CHAPTER XXII.
ON THE NATURE OF SCIENCE, AND THE CONSTITUTION OF THE INTELLECT.
1. WHAT I mean by the constitution of a system is the aggregate of those causes and tendencies which produce its observed character, when operating, without interference, under those conditions to which the system is conceived to be adapted. Our judgment of such adaptation must be founded upon a study of the circumstances in which the system attains its freest action, produces its most harmonious results, or fulfils in some other way the apparent design of its construction. There are cases in which we know distinctly the causes upon which the operation of a system depends, as well as its conditions and its end. This is the most perfect kind of knowledge relatively to the subject under consideration.
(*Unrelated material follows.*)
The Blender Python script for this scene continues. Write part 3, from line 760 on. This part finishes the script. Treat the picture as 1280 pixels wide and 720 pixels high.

There are also cases in which we know only imperfectly or partially the causes which are at work, but are able, nevertheless, to determine to some extent the laws of their action, and, beyond this, to discover general tendencies, and to infer ulterior purpose. It has thus, I think rightly, been concluded that there is a moral faculty in our nature, not because we can understand the special instruments by which it works, as we connect the organ with the faculty of sight, nor upon the ground that men agree in the adoption of universal rules of conduct; but because while, in some form or other, the sentiment of moral approbation or disapprobation manifests itself in all, it tends, wherever human progress is observable, wherever society is not either stationary or hastening to decay, to attach itself to certain classes of actions, consentaneously, and after a manner indicative both of permanency and of law. Always and everywhere the manifestation of Order affords a presumption, not measurable indeed, but real (XX. 22), of the fulfilment of an end or purpose, and the existence of a ground of orderly causation.